Это была эпоха, когда лица на экране были огромными, а зритель – маленьким. Маленький зритель внимал, трепетал, верил, сострадал – тем, огромным и прекрасным. (Теперь всё наоборот: как правило, огромный зритель сидит и смотрит на маленьких людей на своём домашнем мониторе. Коренной перелом масштаба!)
И все эти огромные и прекрасные люди, все страны, которых мне никогда не видать (разве чудо?), все диковинные истории – всё утекает в мою маленькую голову, поглощается и переваривается там, в тайных темнотах.
Картина мира, которая складывалась из просмотренных фильмов, была, разумеется, фантастической, но, следует заметить, – она была разнообразной. Не зря мой кинотеатр звался "Планета".
Три фильма, просмотренных в "Планете" не раз и не два (доходило до десяти – двенадцати), могу выделить особо, как принципиально важные, повлиявшие на мировоззрение.
"Моя прекрасная леди" Кьюкора на музыку Лоу, с Одри Хепбёрн. "Зенит излёта" великого Голливуда 30–60-х, один из последних безусловных триумфов Фабрики грёз. Никаких точек соприкосновения с отечественной действительностью ("прекрасная леди"!). Оказывается, жизнь (хотя бы собственную, в виде наличного белкового тела) можно и нужно украшать, наряжать, совершенствовать эстетически. Мы, девочки 60–70-х, в глаза не видали ни Дитрих, ни Гарбо – и свидетельством победы красоты (гармонии формы) над бесформенностью стала для многих из нас именно Хепбёрн и именно в "Моей прекрасной леди". Это был отвлеченный, возвышенный до предела идеал, достичь которого мне и не приходило в голову (по внешности мы с Хепбёрн были антиподами). Важно было само существование нарядно-прекрасного, которое возможно было созерцать почти три часа за копейки. Пять платьев Хепбёрн-Элизы я запомнила до мельчайших деталей на всю жизнь – без малейших же попыток что-нибудь эдакое сшить и надеть. Да и где найти профессора Хиггинса? Кроме того, пропуском в рай, как это строго указал ещё автор пьесы "Пигмалион", была божественная английская речь – а вовсе не русский, хоть он велик и могуч.
Велик и могуч без спора, но в мире, им образуемом, нет и не может быть ни скачек в Эпсоме, ни бала у королевы, ни того невероятного розово-лилового шёлкового платья, в котором Элиза пьёт чай у матушки профессора в конце фильма. Великий и могучий и не предполагает, что люди могут просто и беспечально пользоваться благосклонностью Творца, наслаждаться жизнью и время от времени переодеваться!

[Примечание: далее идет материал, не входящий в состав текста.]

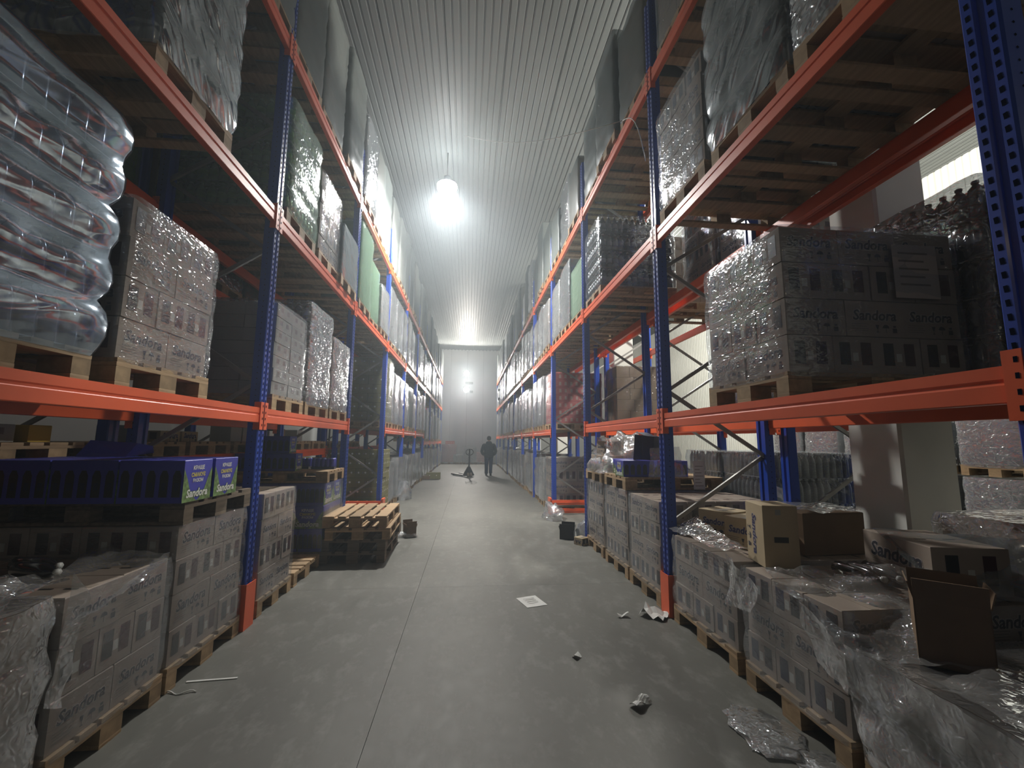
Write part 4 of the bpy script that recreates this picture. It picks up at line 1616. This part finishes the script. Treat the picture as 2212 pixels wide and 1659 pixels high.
# loads standing against the far wall
for (x, kd, ly, fm_, lab, w2) in ((-1.28, 'red', 7, 'film_silver', 'pink and red wrapped stack against the far wall, left', 1.0),
                                  (0.10, 'clear', 4, 'film_silver', 'silver wrapped stack against the far wall behind the pallet jack', 0.9),
                                  (-0.70, 'pale', 4, 'film_silver', 'low pale stack against the far wall beside the red stack', 0.6),
                                  (0.85, 'red', 4, 'film_silver', 'low reddish wrapped stack against the far wall near the person', 0.8)):
    load(kd, 29.9, 0, 1, lab, w_=0.8, d=w2, layers=ly, fm=fm_, xface=x-w2/2, group='stacks at the far wall')
boxthing('red_crate', 'carton_red', 0.6, 0.5, 0.20, (-1.25, 29.9, 1.32), 0, 'bright red crate on top of the pink stack at the far wall', cat='crate')


# ---------------------------------------------------------------- pallet jack
def pallet_jack():
    t = thing('pallet_jack', 'black hand pallet jack standing in the aisle, tall loop handle upright', 'pallet jack', (0.03, 19.4, 0), math.radians(12))
    mb = MB()   # triangular steering head
    mb.add([(-0.27, -0.02, 0.06), (0.27, -0.02, 0.06), (0.05, -0.02, 0.44), (-0.05, -0.02, 0.44), (-0.27, 0.06, 0.06), (0.27, 0.06, 0.06), (0.05, 0.04, 0.44), (-0.05, 0.04, 0.44)],
           [(0, 1, 2, 3), (7, 6, 5, 4), (0, 4, 5, 1), (1, 5, 6, 2), (2, 6, 7, 3), (3, 7, 4, 0)], 'black_metal')
    mb.obj('head_frame', t)
    mb = MB()
    mb.tube([(0, 0, 0.40), (0, -0.02, 0.62), (0, -0.04, 1.20)], 0.036, 'black_metal', 8)
    h = mb.obj('handle', t)
    mb = MB()
    mb.tube([(0.13*math.cos(a)*1.4, -0.04, 1.06+0.13*math.sin(a)) for a in [math.pi*2*i/18 for i in range(19)]], 0.022, 'black_metal', 6)
    mb.obj('grip_loop', h)
    for s in (-1, 1):
        mb = MB()
        mb.box(s*0.19-0.08, 0.05, 0.03, s*0.19+0.08, 1.2, 0.085, 'black_metal')
        mb.obj('fork', t)
        mb = MB()
        mb.lathe([(0.09, -0.025), (0.09, 0.025)], 'wheel', 14, Matrix.Translation((s*0.07, -0.06, 0.09)) @ Matrix.Rotation(math.pi/2, 4, 'Y'))
        mb.obj('wheel', t)
        mb = MB()
        mb.lathe([(0.035, -0.04), (0.035, 0.04)], 'wheel', 10, Matrix.Translation((s*0.19, 1.10, 0.035)) @ Matrix.Rotation(math.pi/2, 4, 'Y'))
        mb.obj('roller', t)
    t.rotation_euler = (0, 0, math.radians(28))


pallet_jack()


# ---------------------------------------------------------------- person
def skin_body(name, chains, m, parent, levels=2):
    """chains: lists of (x,y,z,rx,ry); first vertex of a chain may be an index into the global list"""
    vs, es, rs = [], [], []
    for ch in chains:
        prev = None
        for e in ch:
            if isinstance(e, int):
                prev = e
                continue
            vs.append(e[:3])
            rs.append((e[3], e[4] if len(e) > 4 else e[3]))
            i = len(vs)-1
            if prev is not None:
                es.append((prev, i))
            prev = i
    me = bpy.data.meshes.new(name)
    me.from_pydata(vs, es, [])
    me.materials.append(MATS[m])
    o = link(name, me, parent)
    o.modifiers.new('skin', 'SKIN')
    if not me.skin_vertices:
        with bpy.context.temp_override(object=o, active_object=o):
            pass
    sk = me.skin_vertices[0].data if me.skin_vertices else None
    for i, r in enumerate(rs):
        sk[i].radius = r
        sk[i].use_root = (i == 0)
    o.modifiers['skin'].use_smooth_shade = True
    sb = o.modifiers.new('sub', 'SUBSURF')
    sb.levels = levels
    sb.render_levels = levels
    return o


def loft(mb, rings, m, n=16, cap=True):
    """rings: (cx, cy, z, rx, ry)"""
    vs = []
    for cx, cy, z, rx, ry in rings:
        for i in range(n):
            a = 2*math.pi*i/n
            vs.append((cx+rx*math.cos(a), cy+ry*math.sin(a), z))
    fs = []
    for j in range(len(rings)-1):
        for i in range(n):
            k = (i+1) % n
            fs.append((j*n+i, j*n+k, (j+1)*n+k, (j+1)*n+i))
    if cap:
        fs.append(tuple(reversed(range(n))))
        fs.append(tuple(range((len(rings)-1)*n, len(rings)*n)))
    mb.add(vs, fs, m, None, True)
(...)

Мне в такой мир не попасть, но я могу хотя бы на него посмотреть…
"Король Лир" Козинцева открыл для меня космос Шекспира как пространство, заключающее коды всего, что было, есть и будет.
Питомец мировой культуры, Козинцев был на редкость свободен от советской провинциальности, которой не было в 20–30-е годы и которая стала проступать из-за идеологической изоляции в годах 40–50-х. Потом опять взлёт 60-х – и опять постепенное опускание в болотце. Но Козинцев-то, по определению Шварца, был "пижон и денди" 20-х годов. Он был родом из свободного, вольно общавшегося с миром начала века, он мысленно соизмерял себя только с великими образцами. Он искал вечного пространства, "пространства трагедии" (так называлась его книга о Шекспире), где не будет ничего мелкого, суетного, сиюминутного. Ничего советского, можно сказать. Поэтому Шостакович, поэтому запредельное лицо бритоголового Шута-Даля, с его мировой скорбью, поэтому суровые резные лица прибалтийских актёров…
Странно, но фильм Козинцева очень нравился бабушке Антонине, когда шёл по телевизору. Наверное, тема неблагодарных детей так задевала её суровое сердце? Бабушка вздыхала, вытирала слёзы и говорила свой обычный приговор тем картинам, что эти слёзы вызывали:
– Тяжёлый фильм!
В искусствоведении таких категорий нет. Видимо, это народный словарь. Ведь у Островского, в пьесе "Тяжёлые дни", весёлый летописец замоскворецкой жизни Досужев смеётся над тем, что, дескать, "здесь дни разделяются на лёгкие и тяжёлые".